*Supplied information*:
⟨
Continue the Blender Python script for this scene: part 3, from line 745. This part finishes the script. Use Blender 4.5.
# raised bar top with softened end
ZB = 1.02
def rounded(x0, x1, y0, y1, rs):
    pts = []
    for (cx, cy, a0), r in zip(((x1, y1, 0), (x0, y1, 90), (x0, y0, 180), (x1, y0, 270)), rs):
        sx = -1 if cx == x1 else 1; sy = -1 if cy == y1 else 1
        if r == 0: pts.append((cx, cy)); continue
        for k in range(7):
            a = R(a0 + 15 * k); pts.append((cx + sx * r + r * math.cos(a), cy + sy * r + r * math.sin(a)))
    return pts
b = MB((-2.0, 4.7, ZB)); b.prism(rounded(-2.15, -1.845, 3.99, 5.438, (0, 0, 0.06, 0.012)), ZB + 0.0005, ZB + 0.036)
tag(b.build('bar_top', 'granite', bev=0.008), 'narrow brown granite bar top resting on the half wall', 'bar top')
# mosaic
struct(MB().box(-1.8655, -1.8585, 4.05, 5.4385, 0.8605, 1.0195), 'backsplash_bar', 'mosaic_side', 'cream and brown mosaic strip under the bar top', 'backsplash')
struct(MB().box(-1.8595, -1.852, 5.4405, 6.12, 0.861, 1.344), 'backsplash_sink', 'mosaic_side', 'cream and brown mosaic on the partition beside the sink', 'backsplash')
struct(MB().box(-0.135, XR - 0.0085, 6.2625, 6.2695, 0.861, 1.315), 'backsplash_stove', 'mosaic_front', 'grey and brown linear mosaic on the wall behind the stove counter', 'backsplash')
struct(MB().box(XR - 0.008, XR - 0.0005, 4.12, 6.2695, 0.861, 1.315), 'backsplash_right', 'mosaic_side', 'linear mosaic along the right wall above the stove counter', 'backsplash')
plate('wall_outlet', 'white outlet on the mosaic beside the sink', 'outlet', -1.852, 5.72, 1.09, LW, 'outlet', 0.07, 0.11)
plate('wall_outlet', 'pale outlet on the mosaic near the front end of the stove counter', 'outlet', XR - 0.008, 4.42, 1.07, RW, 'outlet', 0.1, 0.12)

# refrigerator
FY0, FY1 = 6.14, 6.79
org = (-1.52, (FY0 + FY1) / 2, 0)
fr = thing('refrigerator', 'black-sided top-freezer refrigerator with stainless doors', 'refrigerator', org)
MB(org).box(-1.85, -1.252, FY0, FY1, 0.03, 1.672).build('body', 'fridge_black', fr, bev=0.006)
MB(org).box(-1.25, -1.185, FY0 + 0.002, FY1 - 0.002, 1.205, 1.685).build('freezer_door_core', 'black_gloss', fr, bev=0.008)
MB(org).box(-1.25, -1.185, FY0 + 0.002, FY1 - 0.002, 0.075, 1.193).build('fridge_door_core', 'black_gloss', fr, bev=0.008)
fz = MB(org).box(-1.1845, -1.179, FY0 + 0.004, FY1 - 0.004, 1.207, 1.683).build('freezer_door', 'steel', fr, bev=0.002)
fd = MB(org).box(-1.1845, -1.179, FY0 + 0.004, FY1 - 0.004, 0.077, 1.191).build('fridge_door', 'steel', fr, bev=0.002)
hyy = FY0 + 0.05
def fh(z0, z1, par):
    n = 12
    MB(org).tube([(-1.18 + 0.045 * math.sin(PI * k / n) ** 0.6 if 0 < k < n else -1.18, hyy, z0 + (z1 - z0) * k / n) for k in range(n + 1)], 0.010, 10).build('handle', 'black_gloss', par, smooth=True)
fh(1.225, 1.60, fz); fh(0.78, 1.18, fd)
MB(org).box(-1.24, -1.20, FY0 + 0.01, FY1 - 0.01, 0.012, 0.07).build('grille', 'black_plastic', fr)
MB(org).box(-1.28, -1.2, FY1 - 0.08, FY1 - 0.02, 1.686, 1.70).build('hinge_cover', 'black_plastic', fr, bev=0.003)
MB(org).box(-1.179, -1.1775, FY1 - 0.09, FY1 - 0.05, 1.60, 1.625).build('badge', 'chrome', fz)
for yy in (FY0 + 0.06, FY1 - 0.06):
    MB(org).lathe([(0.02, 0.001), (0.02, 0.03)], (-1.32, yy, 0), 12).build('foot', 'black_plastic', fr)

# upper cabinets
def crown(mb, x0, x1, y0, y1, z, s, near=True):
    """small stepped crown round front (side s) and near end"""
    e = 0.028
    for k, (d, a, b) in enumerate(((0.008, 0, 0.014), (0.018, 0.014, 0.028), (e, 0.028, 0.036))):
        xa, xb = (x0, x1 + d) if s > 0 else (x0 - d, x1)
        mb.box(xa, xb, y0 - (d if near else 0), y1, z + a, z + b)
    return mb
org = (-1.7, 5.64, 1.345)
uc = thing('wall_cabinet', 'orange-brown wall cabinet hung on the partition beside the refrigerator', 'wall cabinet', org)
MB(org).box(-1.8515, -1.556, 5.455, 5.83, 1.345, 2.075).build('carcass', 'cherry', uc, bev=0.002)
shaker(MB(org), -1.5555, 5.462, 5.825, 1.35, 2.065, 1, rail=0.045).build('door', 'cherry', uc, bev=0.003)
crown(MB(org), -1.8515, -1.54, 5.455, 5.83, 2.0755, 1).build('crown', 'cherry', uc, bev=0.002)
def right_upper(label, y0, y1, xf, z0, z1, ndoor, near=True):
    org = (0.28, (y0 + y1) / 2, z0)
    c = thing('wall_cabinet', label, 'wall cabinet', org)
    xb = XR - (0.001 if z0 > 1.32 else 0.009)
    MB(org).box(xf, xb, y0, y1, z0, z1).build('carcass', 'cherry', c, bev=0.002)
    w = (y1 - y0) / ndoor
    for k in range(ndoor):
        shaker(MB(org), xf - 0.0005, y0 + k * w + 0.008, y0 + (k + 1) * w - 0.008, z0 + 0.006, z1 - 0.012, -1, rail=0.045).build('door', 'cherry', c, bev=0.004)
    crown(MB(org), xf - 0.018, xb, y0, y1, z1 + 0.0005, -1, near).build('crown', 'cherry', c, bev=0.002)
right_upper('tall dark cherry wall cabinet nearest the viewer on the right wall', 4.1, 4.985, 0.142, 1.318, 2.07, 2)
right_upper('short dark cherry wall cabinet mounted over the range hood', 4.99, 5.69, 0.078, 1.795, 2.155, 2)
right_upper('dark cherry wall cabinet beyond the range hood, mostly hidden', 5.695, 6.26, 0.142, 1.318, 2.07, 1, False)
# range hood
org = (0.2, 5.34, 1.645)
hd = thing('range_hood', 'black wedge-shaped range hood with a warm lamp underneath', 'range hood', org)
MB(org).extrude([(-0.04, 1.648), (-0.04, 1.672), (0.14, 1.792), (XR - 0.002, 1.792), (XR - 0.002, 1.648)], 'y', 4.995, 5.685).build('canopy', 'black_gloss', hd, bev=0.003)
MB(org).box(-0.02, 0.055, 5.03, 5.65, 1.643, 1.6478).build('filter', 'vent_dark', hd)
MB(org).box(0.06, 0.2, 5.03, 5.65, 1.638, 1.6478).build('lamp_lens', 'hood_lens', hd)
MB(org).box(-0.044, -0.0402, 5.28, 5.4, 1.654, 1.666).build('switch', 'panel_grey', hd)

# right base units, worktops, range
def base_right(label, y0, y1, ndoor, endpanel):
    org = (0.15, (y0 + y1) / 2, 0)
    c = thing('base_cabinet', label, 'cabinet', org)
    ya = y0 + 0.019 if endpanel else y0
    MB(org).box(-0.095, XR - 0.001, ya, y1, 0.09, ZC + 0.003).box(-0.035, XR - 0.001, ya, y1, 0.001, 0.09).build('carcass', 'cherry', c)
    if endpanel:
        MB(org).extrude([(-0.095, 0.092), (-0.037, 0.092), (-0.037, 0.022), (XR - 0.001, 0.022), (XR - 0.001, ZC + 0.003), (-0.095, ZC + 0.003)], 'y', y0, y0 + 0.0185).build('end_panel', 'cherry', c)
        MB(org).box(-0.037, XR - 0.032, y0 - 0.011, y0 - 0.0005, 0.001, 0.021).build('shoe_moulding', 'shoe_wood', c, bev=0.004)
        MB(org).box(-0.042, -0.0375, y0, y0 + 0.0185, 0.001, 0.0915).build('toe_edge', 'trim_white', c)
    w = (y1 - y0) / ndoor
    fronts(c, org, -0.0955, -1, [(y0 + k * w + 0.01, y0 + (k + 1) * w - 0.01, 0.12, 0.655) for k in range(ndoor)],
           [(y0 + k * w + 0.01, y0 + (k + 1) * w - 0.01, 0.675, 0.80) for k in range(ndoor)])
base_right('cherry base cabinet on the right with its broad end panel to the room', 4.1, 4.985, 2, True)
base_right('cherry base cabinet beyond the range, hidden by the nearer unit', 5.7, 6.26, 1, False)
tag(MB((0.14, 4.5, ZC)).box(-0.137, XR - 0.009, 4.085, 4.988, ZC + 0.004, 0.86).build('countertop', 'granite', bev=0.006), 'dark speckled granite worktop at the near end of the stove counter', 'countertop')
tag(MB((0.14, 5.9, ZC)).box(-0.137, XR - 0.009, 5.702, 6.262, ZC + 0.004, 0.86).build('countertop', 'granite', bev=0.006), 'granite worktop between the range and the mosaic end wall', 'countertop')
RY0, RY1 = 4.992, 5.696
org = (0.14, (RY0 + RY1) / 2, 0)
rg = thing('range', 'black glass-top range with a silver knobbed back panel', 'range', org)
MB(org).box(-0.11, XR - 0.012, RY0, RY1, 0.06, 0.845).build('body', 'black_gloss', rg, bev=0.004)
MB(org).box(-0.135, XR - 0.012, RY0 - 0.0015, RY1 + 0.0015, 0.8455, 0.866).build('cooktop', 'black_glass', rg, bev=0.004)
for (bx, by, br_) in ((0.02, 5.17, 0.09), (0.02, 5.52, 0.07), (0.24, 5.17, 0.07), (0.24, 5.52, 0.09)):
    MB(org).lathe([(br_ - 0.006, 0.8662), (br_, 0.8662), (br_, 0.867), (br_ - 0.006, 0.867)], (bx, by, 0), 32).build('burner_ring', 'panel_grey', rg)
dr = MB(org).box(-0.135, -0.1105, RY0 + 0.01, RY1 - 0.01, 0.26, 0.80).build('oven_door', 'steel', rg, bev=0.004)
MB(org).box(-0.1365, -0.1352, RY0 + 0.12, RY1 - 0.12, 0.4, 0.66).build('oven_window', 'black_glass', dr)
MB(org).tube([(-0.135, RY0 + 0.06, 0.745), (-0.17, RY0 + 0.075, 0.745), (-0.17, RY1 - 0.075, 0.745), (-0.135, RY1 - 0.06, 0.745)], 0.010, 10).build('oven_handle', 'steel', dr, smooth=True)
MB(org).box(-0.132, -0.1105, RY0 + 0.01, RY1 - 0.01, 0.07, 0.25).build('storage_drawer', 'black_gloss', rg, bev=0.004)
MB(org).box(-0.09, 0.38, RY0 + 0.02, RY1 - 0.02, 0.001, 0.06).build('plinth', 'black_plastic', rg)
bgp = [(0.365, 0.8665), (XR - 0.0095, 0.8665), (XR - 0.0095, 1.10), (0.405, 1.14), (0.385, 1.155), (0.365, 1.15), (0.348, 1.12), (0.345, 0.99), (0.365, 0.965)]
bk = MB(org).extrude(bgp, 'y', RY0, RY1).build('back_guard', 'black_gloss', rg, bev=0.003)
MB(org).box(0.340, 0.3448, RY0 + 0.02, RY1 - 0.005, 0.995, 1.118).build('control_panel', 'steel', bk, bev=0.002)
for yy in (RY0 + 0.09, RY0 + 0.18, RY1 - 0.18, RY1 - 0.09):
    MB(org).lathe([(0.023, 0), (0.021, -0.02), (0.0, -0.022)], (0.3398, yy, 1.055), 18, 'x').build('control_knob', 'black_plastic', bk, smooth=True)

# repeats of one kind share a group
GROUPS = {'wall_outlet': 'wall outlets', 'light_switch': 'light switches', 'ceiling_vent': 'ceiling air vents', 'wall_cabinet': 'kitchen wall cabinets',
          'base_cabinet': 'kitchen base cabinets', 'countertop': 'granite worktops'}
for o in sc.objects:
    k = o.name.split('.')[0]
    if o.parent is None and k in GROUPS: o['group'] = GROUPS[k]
⟩
*Goal of the exercise*: Return exactly the opening lines of the listing above, ending with the line that has "plate('wall_outlet', 'pale outlet".

*Full response*:
Continue the Blender Python script for this scene: part 3, from line 745. This part finishes the script. Use Blender 4.5.
# raised bar top with softened end
ZB = 1.02
def rounded(x0, x1, y0, y1, rs):
    pts = []
    for (cx, cy, a0), r in zip(((x1, y1, 0), (x0, y1, 90), (x0, y0, 180), (x1, y0, 270)), rs):
        sx = -1 if cx == x1 else 1; sy = -1 if cy == y1 else 1
        if r == 0: pts.append((cx, cy)); continue
        for k in range(7):
            a = R(a0 + 15 * k); pts.append((cx + sx * r + r * math.cos(a), cy + sy * r + r * math.sin(a)))
    return pts
b = MB((-2.0, 4.7, ZB)); b.prism(rounded(-2.15, -1.845, 3.99, 5.438, (0, 0, 0.06, 0.012)), ZB + 0.0005, ZB + 0.036)
tag(b.build('bar_top', 'granite', bev=0.008), 'narrow brown granite bar top resting on the half wall', 'bar top')
# mosaic
struct(MB().box(-1.8655, -1.8585, 4.05, 5.4385, 0.8605, 1.0195), 'backsplash_bar', 'mosaic_side', 'cream and brown mosaic strip under the bar top', 'backsplash')
struct(MB().box(-1.8595, -1.852, 5.4405, 6.12, 0.861, 1.344), 'backsplash_sink', 'mosaic_side', 'cream and brown mosaic on the partition beside the sink', 'backsplash')
struct(MB().box(-0.135, XR - 0.0085, 6.2625, 6.2695, 0.861, 1.315), 'backsplash_stove', 'mosaic_front', 'grey and brown linear mosaic on the wall behind the stove counter', 'backsplash')
struct(MB().box(XR - 0.008, XR - 0.0005, 4.12, 6.2695, 0.861, 1.315), 'backsplash_right', 'mosaic_side', 'linear mosaic along the right wall above the stove counter', 'backsplash')
plate('wall_outlet', 'white outlet on the mosaic beside the sink', 'outlet', -1.852, 5.72, 1.09, LW, 'outlet', 0.07, 0.11)
plate('wall_outlet', 'pale outlet on the mosaic near the front end of the stove counter', 'outlet', XR - 0.008, 4.42, 1.07, RW, 'outlet', 0.1, 0.12)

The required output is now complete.